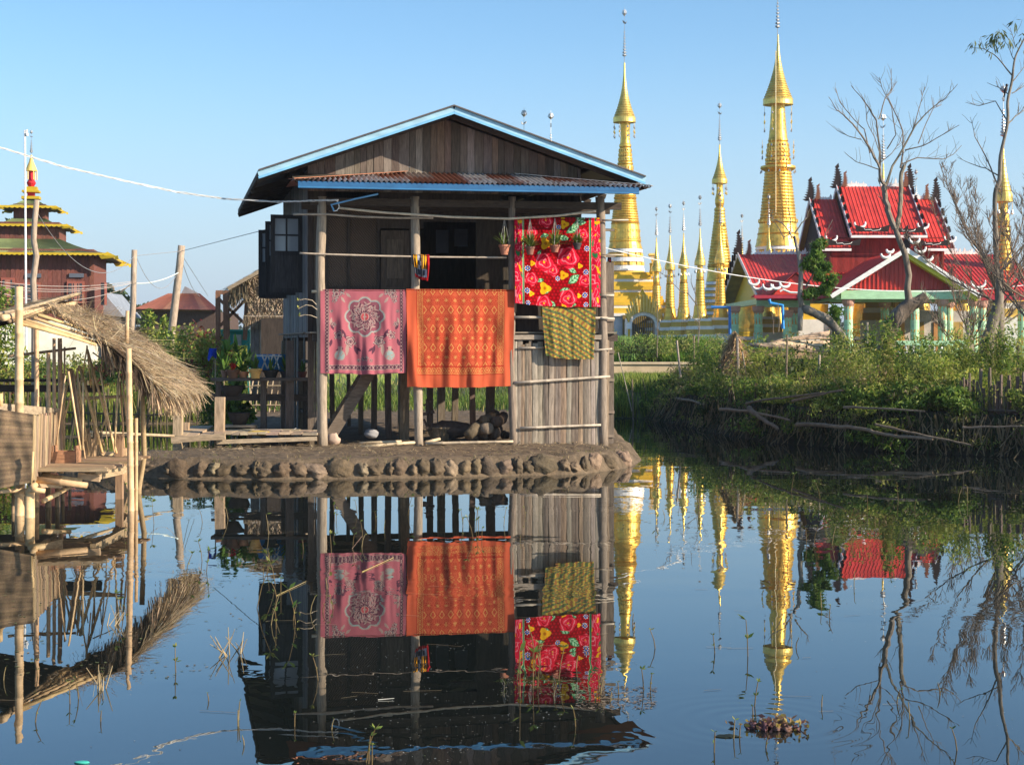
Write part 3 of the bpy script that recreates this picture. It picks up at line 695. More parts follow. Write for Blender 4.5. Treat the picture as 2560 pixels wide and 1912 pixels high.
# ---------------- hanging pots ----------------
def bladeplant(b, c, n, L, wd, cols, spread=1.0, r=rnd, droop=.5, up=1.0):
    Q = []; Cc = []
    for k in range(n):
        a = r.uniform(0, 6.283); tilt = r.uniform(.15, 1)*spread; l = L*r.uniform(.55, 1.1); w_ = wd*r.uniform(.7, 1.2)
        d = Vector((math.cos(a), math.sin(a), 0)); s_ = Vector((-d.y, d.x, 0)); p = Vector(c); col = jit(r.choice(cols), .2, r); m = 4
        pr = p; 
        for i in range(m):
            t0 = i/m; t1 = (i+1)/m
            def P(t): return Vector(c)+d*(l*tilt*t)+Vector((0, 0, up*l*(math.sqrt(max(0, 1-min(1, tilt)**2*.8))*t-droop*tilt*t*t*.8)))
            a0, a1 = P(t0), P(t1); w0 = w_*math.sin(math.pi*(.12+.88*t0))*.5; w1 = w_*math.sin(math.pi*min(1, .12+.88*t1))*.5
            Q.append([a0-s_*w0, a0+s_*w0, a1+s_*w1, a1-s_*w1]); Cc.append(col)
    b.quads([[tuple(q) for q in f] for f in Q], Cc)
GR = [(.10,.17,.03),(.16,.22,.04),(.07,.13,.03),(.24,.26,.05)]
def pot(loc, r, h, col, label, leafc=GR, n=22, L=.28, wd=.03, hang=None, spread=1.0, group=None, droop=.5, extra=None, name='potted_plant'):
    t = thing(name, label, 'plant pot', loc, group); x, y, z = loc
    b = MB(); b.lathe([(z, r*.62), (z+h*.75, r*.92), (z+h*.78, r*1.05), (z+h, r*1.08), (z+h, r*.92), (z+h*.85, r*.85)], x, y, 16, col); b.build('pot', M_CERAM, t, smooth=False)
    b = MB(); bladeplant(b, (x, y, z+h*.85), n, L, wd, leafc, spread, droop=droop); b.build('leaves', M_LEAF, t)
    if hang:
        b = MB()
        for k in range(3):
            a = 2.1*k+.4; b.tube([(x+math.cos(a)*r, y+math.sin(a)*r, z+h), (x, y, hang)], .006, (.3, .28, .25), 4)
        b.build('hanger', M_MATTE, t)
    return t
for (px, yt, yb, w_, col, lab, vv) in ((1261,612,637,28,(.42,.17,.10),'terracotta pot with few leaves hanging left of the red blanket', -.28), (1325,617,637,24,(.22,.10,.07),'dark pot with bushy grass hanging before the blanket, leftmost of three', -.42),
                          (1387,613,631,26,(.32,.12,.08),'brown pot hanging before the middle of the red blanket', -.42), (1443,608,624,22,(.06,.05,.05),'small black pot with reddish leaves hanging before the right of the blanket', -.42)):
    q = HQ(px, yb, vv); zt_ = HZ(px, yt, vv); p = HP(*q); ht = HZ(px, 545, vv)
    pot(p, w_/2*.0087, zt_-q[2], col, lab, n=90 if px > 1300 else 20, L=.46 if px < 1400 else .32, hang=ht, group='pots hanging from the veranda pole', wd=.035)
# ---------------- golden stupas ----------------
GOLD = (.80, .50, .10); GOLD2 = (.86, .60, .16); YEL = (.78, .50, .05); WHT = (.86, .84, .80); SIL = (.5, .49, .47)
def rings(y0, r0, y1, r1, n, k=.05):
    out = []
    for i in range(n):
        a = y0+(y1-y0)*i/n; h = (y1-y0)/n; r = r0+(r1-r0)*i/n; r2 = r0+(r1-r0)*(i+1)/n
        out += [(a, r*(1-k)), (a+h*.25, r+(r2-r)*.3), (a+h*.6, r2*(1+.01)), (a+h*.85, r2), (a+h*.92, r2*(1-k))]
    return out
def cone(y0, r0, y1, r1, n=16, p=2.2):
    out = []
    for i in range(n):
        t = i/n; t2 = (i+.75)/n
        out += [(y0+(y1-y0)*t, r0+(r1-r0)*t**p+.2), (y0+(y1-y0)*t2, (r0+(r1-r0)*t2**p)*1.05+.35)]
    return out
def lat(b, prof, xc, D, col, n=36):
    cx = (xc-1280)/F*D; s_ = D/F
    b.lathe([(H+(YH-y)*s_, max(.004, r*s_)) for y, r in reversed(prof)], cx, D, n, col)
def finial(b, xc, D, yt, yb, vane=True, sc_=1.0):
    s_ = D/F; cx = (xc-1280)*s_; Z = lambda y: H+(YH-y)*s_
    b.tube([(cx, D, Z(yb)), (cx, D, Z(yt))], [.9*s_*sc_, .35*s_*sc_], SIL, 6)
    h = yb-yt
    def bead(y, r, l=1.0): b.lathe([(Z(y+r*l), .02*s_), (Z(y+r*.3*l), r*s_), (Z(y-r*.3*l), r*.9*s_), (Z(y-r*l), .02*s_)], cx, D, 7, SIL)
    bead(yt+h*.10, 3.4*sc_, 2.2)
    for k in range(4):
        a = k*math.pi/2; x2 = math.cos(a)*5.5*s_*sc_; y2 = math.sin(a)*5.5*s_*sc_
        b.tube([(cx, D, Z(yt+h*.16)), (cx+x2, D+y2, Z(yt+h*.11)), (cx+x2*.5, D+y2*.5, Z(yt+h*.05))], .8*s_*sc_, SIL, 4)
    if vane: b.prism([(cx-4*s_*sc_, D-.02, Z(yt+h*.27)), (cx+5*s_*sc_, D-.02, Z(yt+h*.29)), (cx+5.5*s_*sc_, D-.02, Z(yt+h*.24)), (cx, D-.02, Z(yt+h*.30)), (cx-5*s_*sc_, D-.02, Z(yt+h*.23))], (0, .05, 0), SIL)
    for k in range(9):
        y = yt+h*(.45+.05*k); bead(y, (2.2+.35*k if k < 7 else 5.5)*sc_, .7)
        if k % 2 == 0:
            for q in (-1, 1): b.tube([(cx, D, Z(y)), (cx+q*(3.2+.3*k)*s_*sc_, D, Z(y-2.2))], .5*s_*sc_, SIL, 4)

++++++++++

• PROBLEM REQUIREMENTS
Restate the whole listing above exactly, please, omitting every image.

• EXERCISE ANSWER
Write part 3 of the bpy script that recreates this picture. It picks up at line 695. More parts follow. Write for Blender 4.5. Treat the picture as 2560 pixels wide and 1912 pixels high.
# ---------------- hanging pots ----------------
def bladeplant(b, c, n, L, wd, cols, spread=1.0, r=rnd, droop=.5, up=1.0):
    Q = []; Cc = []
    for k in range(n):
        a = r.uniform(0, 6.283); tilt = r.uniform(.15, 1)*spread; l = L*r.uniform(.55, 1.1); w_ = wd*r.uniform(.7, 1.2)
        d = Vector((math.cos(a), math.sin(a), 0)); s_ = Vector((-d.y, d.x, 0)); p = Vector(c); col = jit(r.choice(cols), .2, r); m = 4
        pr = p; 
        for i in range(m):
            t0 = i/m; t1 = (i+1)/m
            def P(t): return Vector(c)+d*(l*tilt*t)+Vector((0, 0, up*l*(math.sqrt(max(0, 1-min(1, tilt)**2*.8))*t-droop*tilt*t*t*.8)))
            a0, a1 = P(t0), P(t1); w0 = w_*math.sin(math.pi*(.12+.88*t0))*.5; w1 = w_*math.sin(math.pi*min(1, .12+.88*t1))*.5
            Q.append([a0-s_*w0, a0+s_*w0, a1+s_*w1, a1-s_*w1]); Cc.append(col)
    b.quads([[tuple(q) for q in f] for f in Q], Cc)
GR = [(.10,.17,.03),(.16,.22,.04),(.07,.13,.03),(.24,.26,.05)]
def pot(loc, r, h, col, label, leafc=GR, n=22, L=.28, wd=.03, hang=None, spread=1.0, group=None, droop=.5, extra=None, name='potted_plant'):
    t = thing(name, label, 'plant pot', loc, group); x, y, z = loc
    b = MB(); b.lathe([(z, r*.62), (z+h*.75, r*.92), (z+h*.78, r*1.05), (z+h, r*1.08), (z+h, r*.92), (z+h*.85, r*.85)], x, y, 16, col); b.build('pot', M_CERAM, t, smooth=False)
    b = MB(); bladeplant(b, (x, y, z+h*.85), n, L, wd, leafc, spread, droop=droop); b.build('leaves', M_LEAF, t)
    if hang:
        b = MB()
        for k in range(3):
            a = 2.1*k+.4; b.tube([(x+math.cos(a)*r, y+math.sin(a)*r, z+h), (x, y, hang)], .006, (.3, .28, .25), 4)
        b.build('hanger', M_MATTE, t)
    return t
for (px, yt, yb, w_, col, lab, vv) in ((1261,612,637,28,(.42,.17,.10),'terracotta pot with few leaves hanging left of the red blanket', -.28), (1325,617,637,24,(.22,.10,.07),'dark pot with bushy grass hanging before the blanket, leftmost of three', -.42),
                          (1387,613,631,26,(.32,.12,.08),'brown pot hanging before the middle of the red blanket', -.42), (1443,608,624,22,(.06,.05,.05),'small black pot with reddish leaves hanging before the right of the blanket', -.42)):
    q = HQ(px, yb, vv); zt_ = HZ(px, yt, vv); p = HP(*q); ht = HZ(px, 545, vv)
    pot(p, w_/2*.0087, zt_-q[2], col, lab, n=90 if px > 1300 else 20, L=.46 if px < 1400 else .32, hang=ht, group='pots hanging from the veranda pole', wd=.035)
# ---------------- golden stupas ----------------
GOLD = (.80, .50, .10); GOLD2 = (.86, .60, .16); YEL = (.78, .50, .05); WHT = (.86, .84, .80); SIL = (.5, .49, .47)
def rings(y0, r0, y1, r1, n, k=.05):
    out = []
    for i in range(n):
        a = y0+(y1-y0)*i/n; h = (y1-y0)/n; r = r0+(r1-r0)*i/n; r2 = r0+(r1-r0)*(i+1)/n
        out += [(a, r*(1-k)), (a+h*.25, r+(r2-r)*.3), (a+h*.6, r2*(1+.01)), (a+h*.85, r2), (a+h*.92, r2*(1-k))]
    return out
def cone(y0, r0, y1, r1, n=16, p=2.2):
    out = []
    for i in range(n):
        t = i/n; t2 = (i+.75)/n
        out += [(y0+(y1-y0)*t, r0+(r1-r0)*t**p+.2), (y0+(y1-y0)*t2, (r0+(r1-r0)*t2**p)*1.05+.35)]
    return out
def lat(b, prof, xc, D, col, n=36):
    cx = (xc-1280)/F*D; s_ = D/F
    b.lathe([(H+(YH-y)*s_, max(.004, r*s_)) for y, r in reversed(prof)], cx, D, n, col)
def finial(b, xc, D, yt, yb, vane=True, sc_=1.0):
    s_ = D/F; cx = (xc-1280)*s_; Z = lambda y: H+(YH-y)*s_
    b.tube([(cx, D, Z(yb)), (cx, D, Z(yt))], [.9*s_*sc_, .35*s_*sc_], SIL, 6)
    h = yb-yt
    def bead(y, r, l=1.0): b.lathe([(Z(y+r*l), .02*s_), (Z(y+r*.3*l), r*s_), (Z(y-r*.3*l), r*.9*s_), (Z(y-r*l), .02*s_)], cx, D, 7, SIL)
    bead(yt+h*.10, 3.4*sc_, 2.2)
    for k in range(4):
        a = k*math.pi/2; x2 = math.cos(a)*5.5*s_*sc_; y2 = math.sin(a)*5.5*s_*sc_
        b.tube([(cx, D, Z(yt+h*.16)), (cx+x2, D+y2, Z(yt+h*.11)), (cx+x2*.5, D+y2*.5, Z(yt+h*.05))], .8*s_*sc_, SIL, 4)
    if vane: b.prism([(cx-4*s_*sc_, D-.02, Z(yt+h*.27)), (cx+5*s_*sc_, D-.02, Z(yt+h*.29)), (cx+5.5*s_*sc_, D-.02, Z(yt+h*.24)), (cx, D-.02, Z(yt+h*.30)), (cx-5*s_*sc_, D-.02, Z(yt+h*.23))], (0, .05, 0), SIL)
    for k in range(9):
        y = yt+h*(.45+.05*k); bead(y, (2.2+.35*k if k < 7 else 5.5)*sc_, .7)
        if k % 2 == 0:
            for q in (-1, 1): b.tube([(cx, D, Z(y)), (cx+q*(3.2+.3*k)*s_*sc_, D, Z(y-2.2))], .5*s_*sc_, SIL, 4)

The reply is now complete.